Sluggish revenue growth in 2Q; 2H likely to be strong
• HCC’s 2Q revenues grew 13.6% YoY, lower than our estimates of 18%
growth. Post a 14% YoY revenue growth in 1H, management guided
towards a strong 2H, as execution ramps up for large new projects.
• EBITDA margin expanded 180bps YoY to 13.2%, higher than our
estimates. As a result, EBITDA was in line with our estimates.
• PAT increased 120% YoY to Rs121m, against our estimate of Rs222m,
as lower tax rate (26% in 2QFY11 vs 42% in 2QFY10) more than offset
the impact of 34% YoY (16% QoQ) increase in interest costs.
Sharp increase in borrowings as operating cycle lengthens
• 2Q interest costs at Rs671m were up 34% YoY and 16% QoQ. While
higher interest rates did hurt, the key concern is the Rs8.62bn (34%
increase) in debt levels in 1HFY11. Standalone net D:E of 1.9x
continues to remain high, despite the recent fund raising.
• Bulk of the increase was consumed by higher working-capital, up by
Rs4.57bn in 1HFY10. Debtors have increased by Rs6bn in 1HFY10 vs
incremental sales of Rs2.2bn during the period.


Improvement in performance of Karl Steiner
• For the quarter ended Sept-2010, Karl Steiner reported net profit of
CHF0.6m on total revenue of CHF171.3m. In contrast for the first two
months (5 May – 30 June), the company made losses at the net level.
• The company’s current order book stands at CHF789m. During the
quarter, Karl Steiner won two new projects worth CHF200m.
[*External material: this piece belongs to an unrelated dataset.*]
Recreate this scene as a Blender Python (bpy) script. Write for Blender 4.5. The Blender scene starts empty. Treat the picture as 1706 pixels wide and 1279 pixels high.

• HCC plans to utilise Karl Steiner’s expertise in the Indian building
construction market as a total services contractor.
Update on the real-estate portfolio in Vikhroli (Mumbai)
• Leasing for the phase-I of the 247 park (26% stake held by HCC) is
over, with 99.6% space leased out at an average rental of Rs70-71 psf.
• The company plans to start construction for phase-II over the next 3-4
months. Phase-II on completion would have a leasable area of 0.9m sqf.
• The company is in the process of obtaining approvals for the SRA
project in Vikhroli (E), with a saleable area of 1.5m sqf.